Want to strengthen your father-daughter bond? A new study suggests taking up a sport together, after researchers found that relationships among fathers and daughters improved significantly once they engaged in a shared activity.

Published in the Journal of Human Communication and released this week, the study out of Baylor University in Texas found that the most commonly cited event that served as a turning point for the 43 fathers and 43 daughters questioned was playing sports together.

The participants were not related to one another. Women were a minimum of 22 years old, and fathers between 45 and 70.

Female respondents who played a sport with their father said they learned to compete, take risks and stand up for themselves, and enjoyed having their father all to themselves.

When asked to pinpoint the moment their relationship entered a turning point, women also mentioned working and vacationing together, marriage, and physical distance.

Among fathers, playing sports was likewise the most frequently cited activity they identified as marking the turning point in relationships with their daughters.

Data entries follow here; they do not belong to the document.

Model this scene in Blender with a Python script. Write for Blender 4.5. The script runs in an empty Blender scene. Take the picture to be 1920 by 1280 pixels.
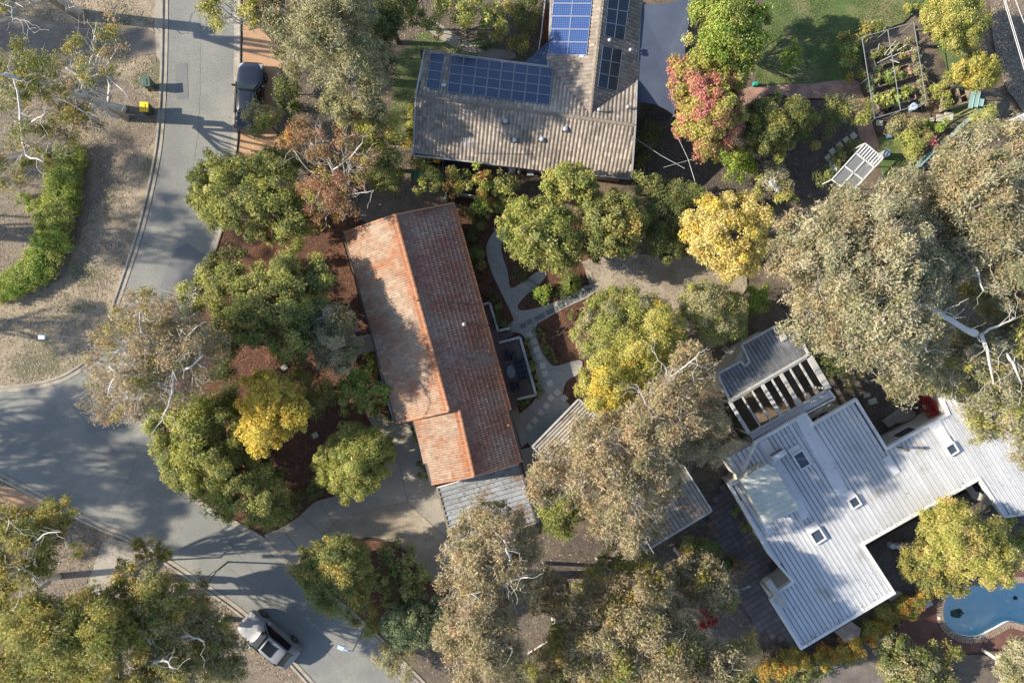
import bpy, bmesh, math, random
import numpy as np
from mathutils import Vector, Matrix, noise
from mathutils.geometry import tessellate_polygon
S = bpy.context.scene
# ---------------------------------------------------------------- camera, light
CAMH = 47.0          # drone height, metres
PPM = 27.04          # photograph pixels per metre at ground level
cam = bpy.data.cameras.new('camera'); camo = bpy.data.objects.new('camera', cam)
S.collection.objects.link(camo); camo.location = (0, 0, CAMH); camo.rotation_euler = (0, 0, 0)
cam.sensor_width = 36; cam.lens = 18 / (960 / PPM / CAMH); cam.clip_end = 1000
S.camera = camo
SUN_EL, SUN_DIR = math.radians(30), Vector((1, -0.035, 0)).normalized()   # direction the light travels, level part
w = bpy.data.worlds.new("World"); S.world = w; w.use_nodes = True
nt = w.node_tree; bg = nt.nodes['Background']; sky = nt.nodes.new('ShaderNodeTexSky')
sky.sky_type = 'NISHITA'; sky.sun_disc = False; sky.sun_elevation = SUN_EL
sky.sun_rotation = math.atan2(-SUN_DIR.x, -SUN_DIR.y); sky.altitude = 600
nt.links.new(sky.outputs[0], bg.inputs[0]); bg.inputs[1].default_value = 0.138
sl = bpy.data.lights.new('sun', 'SUN'); sl.energy = 5.0; sl.angle = math.radians(0.6); sl.color = (1, 0.895, 0.74)
so = bpy.data.objects.new('sun', sl); S.collection.objects.link(so)
ray = Vector((SUN_DIR.x * math.cos(SUN_EL), SUN_DIR.y * math.cos(SUN_EL), -math.sin(SUN_EL)))
so.rotation_euler = ray.to_track_quat('-Z', 'Y').to_euler(); so.location = (-60, 0, 40)
S.view_settings.view_transform = 'Standard'; S.view_settings.look = 'None'
S.view_settings.gamma = 1; S.view_settings.use_curve_mapping = False
S.view_settings.exposure = 0.84
S.cycles.max_bounces = 6; S.cycles.transparent_max_bounces = 8
# ---------------------------------------------------------------- helpers
R = random.Random(7)
C = S.collection
def W(px, py, z=0.0):
    """place seen at (px,py) of the photograph when it lies at height z"""
    k = (CAMH - z) / CAMH / PPM
    return Vector(((px - 960) * k, (640 - py) * k, z))
def base_of(o):
    v = Vector((0, 0, 0))
    while o is not None:
        v += o.location; o = o.parent
    return v
def tag(o, label=None, cat=None, group=None, kind=None):
    if label: o['label'] = label
    if cat: o['category'] = cat
    if group: o['group'] = group
    if kind: o['kind'] = kind
    return o
def thing(name, label, cat, loc=(0, 0, 0), group=None, rz=0):
    o = bpy.data.objects.new(name, None); C.objects.link(o); o.empty_display_size = .2
    o.location = loc; o.rotation_euler = (0, 0, rz)
    return tag(o, label, cat, group)
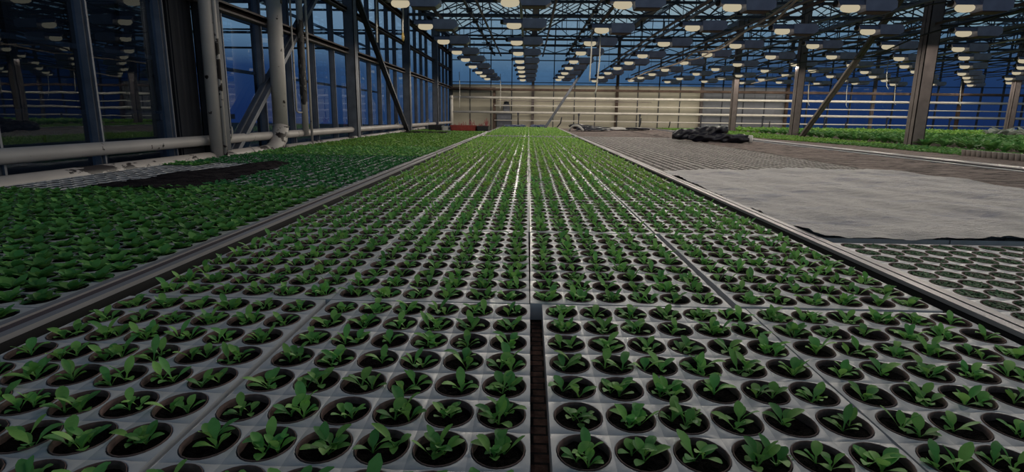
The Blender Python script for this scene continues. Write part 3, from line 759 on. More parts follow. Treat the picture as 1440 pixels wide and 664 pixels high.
for k in range(4):       # panels below, cream then bluish grey, one per bay
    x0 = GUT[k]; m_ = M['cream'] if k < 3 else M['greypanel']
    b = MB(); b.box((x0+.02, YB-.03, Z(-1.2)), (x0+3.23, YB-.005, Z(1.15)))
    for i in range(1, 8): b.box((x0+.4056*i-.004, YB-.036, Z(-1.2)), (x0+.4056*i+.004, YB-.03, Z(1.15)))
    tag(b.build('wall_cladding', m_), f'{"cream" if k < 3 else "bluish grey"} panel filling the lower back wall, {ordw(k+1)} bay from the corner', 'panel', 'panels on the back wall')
b = MB(); b.box((XW+.01, YB-.3, 0), (XW+.14, YB-.04, Z(2.9))); tag(b.build('corner_post', M['dsteel']), 'dark corner post where the glass wall meets the back wall', 'post')
# doorway frame near the left corner
b = MB(); b.box((-1.37, YB-.45, 0), (-1.27, YB-.36, Z(.99))); b.box((XW+.1, YB-.45, Z(.93)), (-1.27, YB-.36, Z(1.02)))
tag(b.build('door_frame', M['brownsteel']), 'dark brown door portal standing before the cream wall at the left corner', 'door frame')
# grey cabinet with a round cap
R_ = empty('control_cabinet', (-.93, YB-.25, 0)); tag(R_, 'blue-grey control cabinet on the cream wall left of the middle bench axis', 'cabinet')
b = MB(); b.box((-.30, -.16, Z(-.42)), (.26, .1, Z(.12)), .02); b.build('body', M['cabinet'], R_)
b = MB(); b.box((-.06, -.12, Z(.12)), (.20, .1, Z(.42)), .03); b.build('fan_housing', M['cabinet'], R_)
b = MB(); b.lathe([(.0, .1), (.10, .08), (.10, 0)], c=(.07, -.02, Z(.42)), n=14); b.build('cap', M['dsteel'], R_)
b = MB(); b.box((-.28, -.14, 0), (.24, .08, Z(-.42))); b.build('plinth', M['cabinet'], R_)
# rear heating pipes
for z, r, m_, lab in ((.925, .032, 'brownsteel', 'brown pipe, topmost of the pipes along the back wall'), (.64, .045, 'pale_pipe', 'pale upper heating pipe along the back wall'),
                      (.35, .020, 'pale_pipe', 'thin pale pipe halfway up the back wall'), (.10, .045, 'pale_pipe', 'thick pale lower heating pipe along the back wall'), (-.20, .022, 'pale_pipe', 'lowest thin pale pipe along the back wall')):
    x0 = -2.93 if z in (.64, .10) else (-1.3 if z in (.35, -.20) else -2.95)
    b = MB(); b.tube([(x0, 22.15, Z(z)), (XR-.5, 22.15, Z(z))], r, 10)
    if z == .925: b.box((x0, 22.13, Z(z)+r), (XR-.5, 22.18, Z(z)+r+.03))
    o = tag(b.build('heating_pipe', M[m_]), lab, 'pipe')
    for gx in GUT[1:8]:
        c_ = MB(); c_.box((gx-.012, 22.15, Z(z)-.012), (gx+.012, YB-.12, Z(z)+.012)); c_.build('wall_bracket', M['dsteel'], o)
    if z == .10:
        for i in range(9):
            c_ = MB(); x = -.4+2.3*i; c_.box((x-.02, 22.11, 0), (x+.02, 22.15, Z(.06))); c_.box((x-.035, 22.08, Z(.0)), (x+.035, 22.12, Z(.09))); c_.build('support', M['dsteel'], o)
b = MB(); b.box((-1.2, 22.10, Z(.52)), (4.6, 22.12, Z(.545))); tag(b.build('thin_cable_duct', M['galv']), 'thin grey duct just below the upper rear pipe', 'duct')
b = MB(); b.tube([(-2.93, 22.15, Z(.70)), (-2.93, 22.15, Z(-.40))], .06, 12); b.tube([(-2.93, 22.05, Z(.64)), (-2.93, 22.24, Z(.64))], .07, 12)
tag(b.build('riser_pipe', M['pale_pipe']), 'short vertical pale pipe joining the rear pipes in the left corner', 'pipe')
# left-hand pipes
b = MB(); b.tube([(-2.985, .2, Z(-.265)), (-2.985, 8.2, Z(-.268)), (-2.985, 15, Z(-.29)), (-2.985, 22.1, Z(-.30)), (-2.93, 22.15, Z(-.30))], .047, 16)
hp = tag(b.build('side_heating_pipe', M['white_pipe']), 'white heating pipe running along the glass wall above the bed edge', 'pipe')
for y in (5.62, 9.9, 13.2, 17.0):
    b = MB(); b.tube([(-2.985+.053*math.cos(a), y, Z(-.266)+.053*math.sin(a)) for a in np.linspace(0, 2*PI, 13)], .006, 6, False)
    b.tube([(-2.93, y, Z(-.26)), (-2.91, y, Z(-.20)), (-2.94, y+.05, Z(-.15)), (-2.99, y+.09, Z(-.19)), (-3.0, y+.09, Z(-.5))], .006, 6); b.build('wire_loop', M['cord'], hp)
b = MB(); b.tube([(-2.90, .2, Z(-.425)), (-2.90, 6.35, Z(-.425))], .062, 16); b.tube([(-2.90, 6.35, Z(-.425)), (-2.90, 6.52, Z(-.40)), (-2.90, 6.66, Z(-.30)), (-2.90, 6.72, Z(-.16))], [.064, .085, .09, .088], 18)
o = tag(b.build('bed_edge_pipe', M['white_pipe_chip']), 'thick flaking white pipe along the left bed edge, bending up at its end', 'pipe')
for y in (5.9, 6.25): 
    b = MB(); b.tube([(-2.90, y, Z(-.425)), (-2.90, y+.035, Z(-.425))], .068, 18); b.build('weld_collar', M['white_pipe'], o)
b = MB(); b.tube([(-2.90, 6.72, Z(-.17)), (-2.90, 6.74, Z(.6)), (-2.90, 6.80, Z(2.6))], .083, 18); o = tag(b.build('standing_pipe', M['white_pipe']), 'thickest white standing pipe, rising from the elbow on the bed edge', 'pipe')
b = MB(); b.tube([(-2.90, 6.72, Z(-.175)), (-2.90, 6.72, Z(-.160))], .093, 18); b.tube([(-2.90, 6.775, Z(1.20)), (-2.90, 6.776, Z(1.27))], .086, 18); b.build('dark_joint', M['lamp_dark'], o)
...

For some, throwing around a ball or coaching their daughter’s softball team established a unique bond with their daughter that couldn’t be shared with the mother or other sibling, while other dads added that the shared activity helped open up the lines of communications.

Other activities identified that helped bring them closer to their daughters included church functions, household projects and teaching them how to drive, while events included marriage and the moment their daughter started dating.

Meanwhile, a 2011 study published in the journal Development and Psychopathology found that girls who receive ‘lower quality fathering’ tend to engage in more risky sexual behavior during their adolescence, while the opposite was true of girls who were brought up by engaged, supportive dads.